_Given exercise_:
Locate the line that contains "What Blender Python" in the entries below, then repeat it and every following line through the line that contains "return np.array((u *", exactly, and no others.

----- Input material

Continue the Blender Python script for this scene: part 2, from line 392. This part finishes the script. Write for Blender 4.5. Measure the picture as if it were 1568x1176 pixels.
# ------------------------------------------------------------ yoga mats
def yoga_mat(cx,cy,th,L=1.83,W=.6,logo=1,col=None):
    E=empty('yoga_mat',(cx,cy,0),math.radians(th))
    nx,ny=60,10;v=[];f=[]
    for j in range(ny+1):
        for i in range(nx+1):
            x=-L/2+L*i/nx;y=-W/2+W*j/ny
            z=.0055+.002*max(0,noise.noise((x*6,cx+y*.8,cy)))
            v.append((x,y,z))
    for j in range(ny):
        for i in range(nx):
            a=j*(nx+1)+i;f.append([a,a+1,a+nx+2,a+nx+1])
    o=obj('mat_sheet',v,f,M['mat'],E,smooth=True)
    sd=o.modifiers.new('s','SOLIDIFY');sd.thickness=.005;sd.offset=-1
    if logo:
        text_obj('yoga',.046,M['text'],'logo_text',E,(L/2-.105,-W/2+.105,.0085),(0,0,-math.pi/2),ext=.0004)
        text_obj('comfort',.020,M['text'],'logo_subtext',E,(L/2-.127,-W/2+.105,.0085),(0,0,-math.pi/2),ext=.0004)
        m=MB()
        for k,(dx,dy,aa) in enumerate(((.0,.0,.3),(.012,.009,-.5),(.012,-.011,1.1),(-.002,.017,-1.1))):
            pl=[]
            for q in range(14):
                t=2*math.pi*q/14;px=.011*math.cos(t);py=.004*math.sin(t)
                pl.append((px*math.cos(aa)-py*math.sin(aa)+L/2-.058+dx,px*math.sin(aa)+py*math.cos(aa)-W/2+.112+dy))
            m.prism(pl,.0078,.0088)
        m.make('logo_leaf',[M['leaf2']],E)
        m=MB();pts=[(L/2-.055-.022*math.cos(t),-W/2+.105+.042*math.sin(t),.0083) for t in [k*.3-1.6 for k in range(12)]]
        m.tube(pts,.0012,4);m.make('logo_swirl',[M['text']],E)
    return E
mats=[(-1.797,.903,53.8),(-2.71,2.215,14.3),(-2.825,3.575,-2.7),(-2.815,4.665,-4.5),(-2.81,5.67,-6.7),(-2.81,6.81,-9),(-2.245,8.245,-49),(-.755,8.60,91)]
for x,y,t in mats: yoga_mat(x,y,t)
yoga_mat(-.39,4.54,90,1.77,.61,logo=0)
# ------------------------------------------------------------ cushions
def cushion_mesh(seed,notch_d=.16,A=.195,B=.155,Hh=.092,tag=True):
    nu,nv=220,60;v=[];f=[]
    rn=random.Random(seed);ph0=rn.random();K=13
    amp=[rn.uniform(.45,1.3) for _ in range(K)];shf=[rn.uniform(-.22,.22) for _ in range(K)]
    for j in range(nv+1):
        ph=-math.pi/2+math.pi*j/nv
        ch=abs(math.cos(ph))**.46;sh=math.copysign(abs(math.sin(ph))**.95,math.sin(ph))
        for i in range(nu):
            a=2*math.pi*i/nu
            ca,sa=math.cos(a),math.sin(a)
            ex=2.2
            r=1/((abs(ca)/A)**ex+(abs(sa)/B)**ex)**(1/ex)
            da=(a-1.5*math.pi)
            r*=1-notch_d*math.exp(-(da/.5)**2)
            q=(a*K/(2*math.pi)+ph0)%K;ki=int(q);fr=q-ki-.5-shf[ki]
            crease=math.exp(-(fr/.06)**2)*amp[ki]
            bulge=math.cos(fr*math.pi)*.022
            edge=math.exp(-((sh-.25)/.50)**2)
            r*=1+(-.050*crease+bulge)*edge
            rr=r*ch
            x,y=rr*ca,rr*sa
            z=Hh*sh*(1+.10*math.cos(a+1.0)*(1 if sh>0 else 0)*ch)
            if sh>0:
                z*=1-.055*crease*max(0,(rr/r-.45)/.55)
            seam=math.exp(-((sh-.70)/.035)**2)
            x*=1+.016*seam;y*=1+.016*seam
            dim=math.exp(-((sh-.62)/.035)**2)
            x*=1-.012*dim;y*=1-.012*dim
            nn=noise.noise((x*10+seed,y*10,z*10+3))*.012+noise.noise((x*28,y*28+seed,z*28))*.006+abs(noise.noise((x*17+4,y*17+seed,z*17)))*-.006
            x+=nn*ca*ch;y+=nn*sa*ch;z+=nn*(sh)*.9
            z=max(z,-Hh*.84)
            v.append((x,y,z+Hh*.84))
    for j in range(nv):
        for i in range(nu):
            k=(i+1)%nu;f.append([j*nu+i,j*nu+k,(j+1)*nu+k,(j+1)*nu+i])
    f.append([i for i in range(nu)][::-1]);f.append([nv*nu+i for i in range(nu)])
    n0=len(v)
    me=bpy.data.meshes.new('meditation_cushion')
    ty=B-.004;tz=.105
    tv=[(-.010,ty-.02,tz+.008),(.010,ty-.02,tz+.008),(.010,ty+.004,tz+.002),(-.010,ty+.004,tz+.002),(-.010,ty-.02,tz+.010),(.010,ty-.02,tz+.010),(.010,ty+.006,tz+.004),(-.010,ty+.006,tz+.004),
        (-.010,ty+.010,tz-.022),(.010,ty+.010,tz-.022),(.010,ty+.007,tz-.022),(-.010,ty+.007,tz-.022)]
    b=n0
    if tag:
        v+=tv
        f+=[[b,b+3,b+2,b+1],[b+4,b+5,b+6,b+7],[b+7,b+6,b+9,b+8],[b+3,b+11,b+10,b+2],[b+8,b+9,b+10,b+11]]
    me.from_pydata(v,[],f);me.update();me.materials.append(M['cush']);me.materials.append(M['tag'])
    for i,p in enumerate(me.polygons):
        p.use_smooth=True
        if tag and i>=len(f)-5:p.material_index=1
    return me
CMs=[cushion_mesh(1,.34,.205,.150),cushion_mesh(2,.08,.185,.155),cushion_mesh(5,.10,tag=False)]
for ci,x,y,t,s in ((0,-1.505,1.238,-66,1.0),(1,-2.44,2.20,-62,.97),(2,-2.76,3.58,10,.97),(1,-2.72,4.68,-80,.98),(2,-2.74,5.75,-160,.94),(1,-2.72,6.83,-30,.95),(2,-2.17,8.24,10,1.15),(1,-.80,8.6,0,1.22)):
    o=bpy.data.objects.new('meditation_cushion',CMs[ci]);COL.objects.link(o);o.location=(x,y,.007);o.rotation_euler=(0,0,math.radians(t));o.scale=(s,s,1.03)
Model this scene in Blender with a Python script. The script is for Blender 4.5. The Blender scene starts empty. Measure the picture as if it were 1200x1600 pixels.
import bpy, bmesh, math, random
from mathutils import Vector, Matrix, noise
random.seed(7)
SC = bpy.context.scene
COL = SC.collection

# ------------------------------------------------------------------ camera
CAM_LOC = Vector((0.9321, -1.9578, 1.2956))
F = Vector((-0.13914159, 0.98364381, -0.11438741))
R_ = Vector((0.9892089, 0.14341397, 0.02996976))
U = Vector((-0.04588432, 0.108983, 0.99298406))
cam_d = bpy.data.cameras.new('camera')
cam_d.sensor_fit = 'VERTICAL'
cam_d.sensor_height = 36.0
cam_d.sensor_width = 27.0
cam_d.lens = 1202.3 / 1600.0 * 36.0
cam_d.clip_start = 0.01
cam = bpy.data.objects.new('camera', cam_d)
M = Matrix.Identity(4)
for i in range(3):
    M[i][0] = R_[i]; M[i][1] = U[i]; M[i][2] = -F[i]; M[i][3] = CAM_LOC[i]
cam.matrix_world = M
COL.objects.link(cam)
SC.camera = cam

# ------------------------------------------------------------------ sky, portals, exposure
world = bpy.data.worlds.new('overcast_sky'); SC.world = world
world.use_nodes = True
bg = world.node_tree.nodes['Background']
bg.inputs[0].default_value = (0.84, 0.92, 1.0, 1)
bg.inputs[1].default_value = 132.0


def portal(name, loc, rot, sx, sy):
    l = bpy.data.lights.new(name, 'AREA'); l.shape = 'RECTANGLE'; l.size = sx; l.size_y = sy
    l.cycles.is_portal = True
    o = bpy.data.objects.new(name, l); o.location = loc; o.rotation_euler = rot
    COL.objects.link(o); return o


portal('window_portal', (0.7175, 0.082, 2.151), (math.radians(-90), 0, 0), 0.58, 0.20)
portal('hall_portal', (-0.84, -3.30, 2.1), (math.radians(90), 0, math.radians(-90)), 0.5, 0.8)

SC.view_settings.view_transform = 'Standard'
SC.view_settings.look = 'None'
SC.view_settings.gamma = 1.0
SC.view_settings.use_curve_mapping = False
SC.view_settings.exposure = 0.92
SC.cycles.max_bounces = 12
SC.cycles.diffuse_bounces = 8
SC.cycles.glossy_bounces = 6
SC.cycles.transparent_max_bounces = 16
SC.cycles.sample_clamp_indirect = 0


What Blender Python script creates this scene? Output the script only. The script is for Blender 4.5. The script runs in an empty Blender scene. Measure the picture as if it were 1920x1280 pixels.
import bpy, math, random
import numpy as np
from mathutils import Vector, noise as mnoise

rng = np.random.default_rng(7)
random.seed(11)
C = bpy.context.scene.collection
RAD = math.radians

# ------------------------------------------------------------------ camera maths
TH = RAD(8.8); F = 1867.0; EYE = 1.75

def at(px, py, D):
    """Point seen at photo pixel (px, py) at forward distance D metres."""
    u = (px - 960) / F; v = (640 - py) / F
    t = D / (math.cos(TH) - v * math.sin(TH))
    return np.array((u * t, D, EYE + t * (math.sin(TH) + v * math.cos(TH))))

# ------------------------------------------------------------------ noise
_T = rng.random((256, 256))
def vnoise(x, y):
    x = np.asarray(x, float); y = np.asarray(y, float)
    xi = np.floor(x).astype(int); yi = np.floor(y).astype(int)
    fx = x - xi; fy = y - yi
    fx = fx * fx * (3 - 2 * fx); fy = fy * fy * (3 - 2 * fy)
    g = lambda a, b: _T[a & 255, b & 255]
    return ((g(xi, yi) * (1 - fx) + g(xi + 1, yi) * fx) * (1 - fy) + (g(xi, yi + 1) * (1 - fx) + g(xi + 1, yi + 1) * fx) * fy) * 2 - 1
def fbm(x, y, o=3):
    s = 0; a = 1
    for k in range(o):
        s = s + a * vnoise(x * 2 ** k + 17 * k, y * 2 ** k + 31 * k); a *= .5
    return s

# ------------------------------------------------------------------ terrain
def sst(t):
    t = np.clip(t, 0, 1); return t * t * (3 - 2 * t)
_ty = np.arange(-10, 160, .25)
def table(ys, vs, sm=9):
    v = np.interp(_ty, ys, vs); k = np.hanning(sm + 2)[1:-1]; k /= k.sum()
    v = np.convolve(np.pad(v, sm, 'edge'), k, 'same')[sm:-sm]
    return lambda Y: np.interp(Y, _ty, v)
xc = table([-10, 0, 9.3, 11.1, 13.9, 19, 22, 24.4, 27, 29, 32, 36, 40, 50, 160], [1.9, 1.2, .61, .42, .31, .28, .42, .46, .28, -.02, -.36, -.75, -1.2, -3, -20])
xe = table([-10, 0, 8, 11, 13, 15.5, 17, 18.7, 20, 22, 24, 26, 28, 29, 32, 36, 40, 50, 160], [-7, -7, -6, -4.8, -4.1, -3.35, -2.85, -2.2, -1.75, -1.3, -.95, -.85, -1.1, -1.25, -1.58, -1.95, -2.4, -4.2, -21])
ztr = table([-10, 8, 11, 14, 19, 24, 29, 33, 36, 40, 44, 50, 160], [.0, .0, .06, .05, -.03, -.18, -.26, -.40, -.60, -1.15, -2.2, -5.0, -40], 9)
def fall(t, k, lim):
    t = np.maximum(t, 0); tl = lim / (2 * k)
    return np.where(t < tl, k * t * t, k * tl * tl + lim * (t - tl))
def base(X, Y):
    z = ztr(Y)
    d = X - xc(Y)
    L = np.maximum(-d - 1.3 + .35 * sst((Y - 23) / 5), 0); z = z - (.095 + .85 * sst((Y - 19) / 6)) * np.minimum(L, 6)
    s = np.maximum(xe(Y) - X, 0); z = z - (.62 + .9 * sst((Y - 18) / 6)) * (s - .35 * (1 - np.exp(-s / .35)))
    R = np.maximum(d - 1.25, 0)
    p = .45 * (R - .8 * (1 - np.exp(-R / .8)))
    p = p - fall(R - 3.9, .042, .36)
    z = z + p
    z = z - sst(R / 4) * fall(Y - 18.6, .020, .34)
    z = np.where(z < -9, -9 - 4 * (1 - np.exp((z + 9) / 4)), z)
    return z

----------

_Result of the exercise_:
What Blender Python script creates this scene? Output the script only. The script is for Blender 4.5. The script runs in an empty Blender scene. Measure the picture as if it were 1920x1280 pixels.
import bpy, math, random
import numpy as np
from mathutils import Vector, noise as mnoise

rng = np.random.default_rng(7)
random.seed(11)
C = bpy.context.scene.collection
RAD = math.radians

# ------------------------------------------------------------------ camera maths
TH = RAD(8.8); F = 1867.0; EYE = 1.75

def at(px, py, D):
    """Point seen at photo pixel (px, py) at forward distance D metres."""
    u = (px - 960) / F; v = (640 - py) / F
    t = D / (math.cos(TH) - v * math.sin(TH))
    return np.array((u * t, D, EYE + t * (math.sin(TH) + v * math.cos(TH))))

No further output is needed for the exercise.